→ **What the task requires**:
Set down the material below in full, matching it exactly.
━━━━━━━━━━
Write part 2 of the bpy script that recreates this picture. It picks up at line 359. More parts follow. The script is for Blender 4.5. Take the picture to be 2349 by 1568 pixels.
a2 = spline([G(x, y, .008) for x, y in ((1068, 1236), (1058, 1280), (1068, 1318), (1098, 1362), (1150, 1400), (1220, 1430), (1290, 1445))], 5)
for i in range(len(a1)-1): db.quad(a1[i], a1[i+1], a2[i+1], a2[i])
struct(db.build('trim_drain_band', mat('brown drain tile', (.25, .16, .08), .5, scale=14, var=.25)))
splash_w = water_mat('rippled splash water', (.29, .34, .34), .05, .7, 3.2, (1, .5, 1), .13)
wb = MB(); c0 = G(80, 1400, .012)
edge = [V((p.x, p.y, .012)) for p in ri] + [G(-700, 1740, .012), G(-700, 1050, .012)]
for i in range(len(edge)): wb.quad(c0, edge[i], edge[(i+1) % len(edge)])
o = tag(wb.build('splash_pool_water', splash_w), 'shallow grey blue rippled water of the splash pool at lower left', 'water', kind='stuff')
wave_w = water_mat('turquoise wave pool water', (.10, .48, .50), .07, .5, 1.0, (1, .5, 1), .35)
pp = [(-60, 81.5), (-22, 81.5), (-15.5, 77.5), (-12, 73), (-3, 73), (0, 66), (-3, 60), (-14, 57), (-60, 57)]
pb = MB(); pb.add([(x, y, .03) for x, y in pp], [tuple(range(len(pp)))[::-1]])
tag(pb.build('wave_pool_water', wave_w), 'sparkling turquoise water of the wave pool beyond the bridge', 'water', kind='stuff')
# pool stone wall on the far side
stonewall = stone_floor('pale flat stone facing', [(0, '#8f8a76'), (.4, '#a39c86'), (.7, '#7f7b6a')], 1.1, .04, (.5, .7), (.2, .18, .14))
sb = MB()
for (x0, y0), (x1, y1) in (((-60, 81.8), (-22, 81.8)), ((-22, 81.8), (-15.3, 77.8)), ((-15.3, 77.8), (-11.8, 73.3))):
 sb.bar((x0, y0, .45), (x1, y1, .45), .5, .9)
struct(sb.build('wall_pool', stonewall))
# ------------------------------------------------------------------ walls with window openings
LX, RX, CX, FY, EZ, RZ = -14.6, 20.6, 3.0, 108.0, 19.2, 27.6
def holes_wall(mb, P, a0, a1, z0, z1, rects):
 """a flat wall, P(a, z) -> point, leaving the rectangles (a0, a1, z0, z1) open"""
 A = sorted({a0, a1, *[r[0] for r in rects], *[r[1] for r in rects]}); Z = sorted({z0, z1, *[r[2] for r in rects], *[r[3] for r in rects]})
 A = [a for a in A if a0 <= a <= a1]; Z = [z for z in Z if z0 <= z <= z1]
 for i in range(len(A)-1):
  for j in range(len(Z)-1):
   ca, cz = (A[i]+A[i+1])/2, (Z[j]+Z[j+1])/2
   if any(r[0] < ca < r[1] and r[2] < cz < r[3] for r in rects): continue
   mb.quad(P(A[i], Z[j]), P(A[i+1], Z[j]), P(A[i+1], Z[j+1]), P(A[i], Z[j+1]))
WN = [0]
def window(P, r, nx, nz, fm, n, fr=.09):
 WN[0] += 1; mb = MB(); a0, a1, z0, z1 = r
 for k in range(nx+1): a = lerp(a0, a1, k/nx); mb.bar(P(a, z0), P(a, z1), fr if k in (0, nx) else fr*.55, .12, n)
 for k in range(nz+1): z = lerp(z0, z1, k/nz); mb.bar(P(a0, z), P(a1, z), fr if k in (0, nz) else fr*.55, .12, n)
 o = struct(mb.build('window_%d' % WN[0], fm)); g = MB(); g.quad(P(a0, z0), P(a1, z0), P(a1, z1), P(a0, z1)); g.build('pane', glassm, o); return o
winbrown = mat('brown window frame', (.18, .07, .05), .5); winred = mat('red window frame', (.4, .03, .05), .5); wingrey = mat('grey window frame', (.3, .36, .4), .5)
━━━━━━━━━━
→ **Result for this task**:
Write part 2 of the bpy script that recreates this picture. It picks up at line 359. More parts follow. The script is for Blender 4.5. Take the picture to be 2349 by 1568 pixels.
a2 = spline([G(x, y, .008) for x, y in ((1068, 1236), (1058, 1280), (1068, 1318), (1098, 1362), (1150, 1400), (1220, 1430), (1290, 1445))], 5)
for i in range(len(a1)-1): db.quad(a1[i], a1[i+1], a2[i+1], a2[i])
struct(db.build('trim_drain_band', mat('brown drain tile', (.25, .16, .08), .5, scale=14, var=.25)))
splash_w = water_mat('rippled splash water', (.29, .34, .34), .05, .7, 3.2, (1, .5, 1), .13)
wb = MB(); c0 = G(80, 1400, .012)
edge = [V((p.x, p.y, .012)) for p in ri] + [G(-700, 1740, .012), G(-700, 1050, .012)]
for i in range(len(edge)): wb.quad(c0, edge[i], edge[(i+1) % len(edge)])
o = tag(wb.build('splash_pool_water', splash_w), 'shallow grey blue rippled water of the splash pool at lower left', 'water', kind='stuff')
wave_w = water_mat('turquoise wave pool water', (.10, .48, .50), .07, .5, 1.0, (1, .5, 1), .35)
pp = [(-60, 81.5), (-22, 81.5), (-15.5, 77.5), (-12, 73), (-3, 73), (0, 66), (-3, 60), (-14, 57), (-60, 57)]
pb = MB(); pb.add([(x, y, .03) for x, y in pp], [tuple(range(len(pp)))[::-1]])
tag(pb.build('wave_pool_water', wave_w), 'sparkling turquoise water of the wave pool beyond the bridge', 'water', kind='stuff')
# pool stone wall on the far side
stonewall = stone_floor('pale flat stone facing', [(0, '#8f8a76'), (.4, '#a39c86'), (.7, '#7f7b6a')], 1.1, .04, (.5, .7), (.2, .18, .14))
sb = MB()
for (x0, y0), (x1, y1) in (((-60, 81.8), (-22, 81.8)), ((-22, 81.8), (-15.3, 77.8)), ((-15.3, 77.8), (-11.8, 73.3))):
 sb.bar((x0, y0, .45), (x1, y1, .45), .5, .9)
struct(sb.build('wall_pool', stonewall))
# ------------------------------------------------------------------ walls with window openings
LX, RX, CX, FY, EZ, RZ = -14.6, 20.6, 3.0, 108.0, 19.2, 27.6
def holes_wall(mb, P, a0, a1, z0, z1, rects):
 """a flat wall, P(a, z) -> point, leaving the rectangles (a0, a1, z0, z1) open"""
 A = sorted({a0, a1, *[r[0] for r in rects], *[r[1] for r in rects]}); Z = sorted({z0, z1, *[r[2] for r in rects], *[r[3] for r in rects]})
 A = [a for a in A if a0 <= a <= a1]; Z = [z for z in Z if z0 <= z <= z1]
 for i in range(len(A)-1):
  for j in range(len(Z)-1):
   ca, cz = (A[i]+A[i+1])/2, (Z[j]+Z[j+1])/2
   if any(r[0] < ca < r[1] and r[2] < cz < r[3] for r in rects): continue
   mb.quad(P(A[i], Z[j]), P(A[i+1], Z[j]), P(A[i+1], Z[j+1]), P(A[i], Z[j+1]))
WN = [0]
def window(P, r, nx, nz, fm, n, fr=.09):
 WN[0] += 1; mb = MB(); a0, a1, z0, z1 = r
 for k in range(nx+1): a = lerp(a0, a1, k/nx); mb.bar(P(a, z0), P(a, z1), fr if k in (0, nx) else fr*.55, .12, n)
 for k in range(nz+1): z = lerp(z0, z1, k/nz); mb.bar(P(a0, z), P(a1, z), fr if k in (0, nz) else fr*.55, .12, n)
 o = struct(mb.build('window_%d' % WN[0], fm)); g = MB(); g.quad(P(a0, z0), P(a1, z0), P(a1, z1), P(a0, z1)); g.build('pane', glassm, o); return o
winbrown = mat('brown window frame', (.18, .07, .05), .5); winred = mat('red window frame', (.4, .03, .05), .5); wingrey = mat('grey window frame', (.3, .36, .4), .5)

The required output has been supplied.